Despite copper falling to a new three week low, mining group Antofagasta gained ground in an uncertain market.
The company benefited from news that fellow Chilean miner Codelco expected its copper output and sales to fall by around five per cent next year, ahead of a major investment programme to boost production.
Antofagasta, up 27.5p to 761p, was also helped by analysts at Bernstein raising their rating and lifting its target price to £10.25 from £9. Bernstein said:
We upgrade Antofagasta from market-perform to Outperform partly as we recognise the company’s improving cash profile going forward. Our concerns over FCF have lessened as Antucoya appears on time and budget and the current valuation is compelling.
We like Antofagasta’s pure copper exposure and believe the stock is well positioned to benefit from the upside we see in the copper price, especially given the current valuation. We continue to like the impressive margin generation of at least two of Antofagasta’s assets (Los Pelambres and Esperanza) and see this as proof positive that while cost performance has been an industry wide issue Antofagasta has emerged from the last few years in a better position than many copper miners in Chile.

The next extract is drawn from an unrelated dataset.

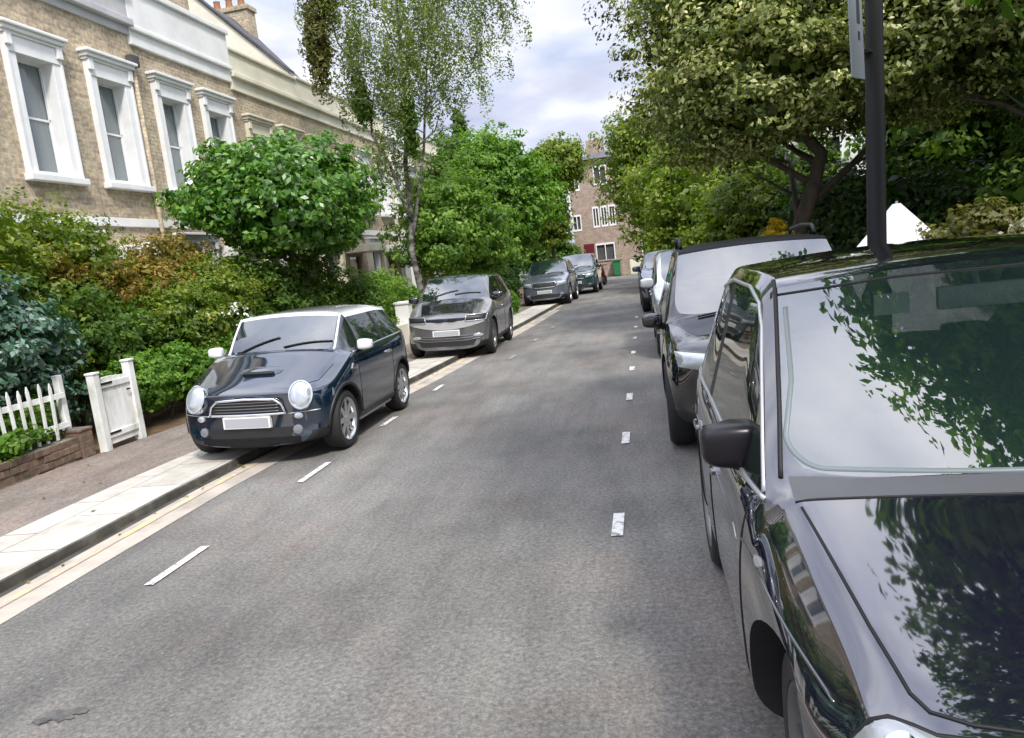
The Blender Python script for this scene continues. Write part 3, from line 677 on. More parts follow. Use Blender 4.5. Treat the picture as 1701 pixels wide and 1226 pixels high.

We would still be accumulators of Antofagasta’s stock for those with the patience to look through the price cyclicality to the longer term fundamentals, particularly where this can be achieved at points of periodic weakness in the copper market. Moreover, we consider Antofagasta to be one of the “safest” copper stocks available as the company would be able to generate strong returns even in a continuing low price environment.
Mining shares in general had been boosted by China’s surprise interest rate cut on Friday and although the initial enthusiasm quickly wore off, they edged higher again on Wednesday.
Rio Tinto rose 16p to £30.02, Anglo American was 18p better at 1347.5p and Randgold Resources ended 46p higher at £44.74.
Overall the FTSE 100 finished virtually unchanged, down 1.97 points at 6729.17.
Investors were nervous ahead of the Thanksgiving holiday, with disappointing US housing and consumer sentiment figures, and higher than expected weekly jobless claims. There was some support from continuing hopes that the European Central Bank will sanction some form of quantitative easing to lift the flagging eurozone economy. Optimists hope for news at next week’s ECB meeting but the bank’s vice-president Vitor Constancio seemed to suggest any move if it came would not be until next year.
There was also some uncertainty ahead of this week’s Opec meeting, with disagreement about whether the cartel would agree to cut production or not. Brent crude slipped 0.5% to $77.94 a barrel as a consequence.
BT closed 8.6p higher at 404.4p as EE confirmed it was the other company involved in talks about a mobile deal (as well as O2).
The shock news that Harriet Green was stepping down as chief executive at Thomas Cook sent the travel company’s shares down 24.4p or nearly 18% to 113.5p. The company’s comments that the outlook was getting tougher hit rival Tui Travel, 9p lower at 417.5p.
Fruit Shoot maker Britvic lost 41.5p to 655p after it said competition among retailers would put pressure on its prices in the coming year and lead to subdued revenue growth.
Finally Flybe dipped 1p to 100.75p despite the company signing a deal to fly services for Scandanavian airline SAS. Analysts at Liberum said:
A new six-year, four aircraft contract flying deal with SAS represents tangible progress on the second element of management’s twin-engined growth strategy. Although the immediate financial uplift is likely to be modest, there is scope for the contract to be extended and expanded. It could also lead onto additional work for SAS or other airlines. Our recommendation remains buy with a 180p target price.